Tuttavia, al di là del rammarico per questo nuovo stop, è giunta l’ora di porsi seriamente una domanda di fondo: come mai tanti popoli europei sono diventati così euroscettici?

Il referendum irlandese non è il primo a rifiutare il Trattato: nel 2005 già la Francia e l’Olanda avevano bocciato tramite il voto democratico dei propri cittadini il precedente trattato costituzionale e qualche timore si annida anche sulle prossime ratifiche dell’attuale Carta nei paesi dell’Est.
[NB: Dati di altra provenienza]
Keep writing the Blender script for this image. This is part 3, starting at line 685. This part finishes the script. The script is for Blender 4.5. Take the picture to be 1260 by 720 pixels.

Ciò che emerge è che il progetto europeo non appassiona più come ancora alla fine degli anni novanta, quando l’Italia del primo governo Prodi risanò i suoi conti e centrò l’obiettivo della moneta unica. Forse è proprio a quest’ultimo argomento che bisogna guardare per comprendere la disaffezione verso il “sogno europeo”: l’Europa in questi anni si è fatta percepire soltanto come burocratica e monetaria, attenta soltanto a unire il proprio mercato comune piuttosto che integrare i propri popoli e tutelarne i diritti sociali. L’Unione Europea rappresenta un’opportunità di crescita politica ed economica ma anche democratica: sarebbe opportuno crederci sempre, anche recependone le direttive e dimostrando serietà rispetto ai rischi di attivazione delle procedure d’infrazione. Il Governo, su questi temi, deve ancora dimostrarci il proprio europeismo.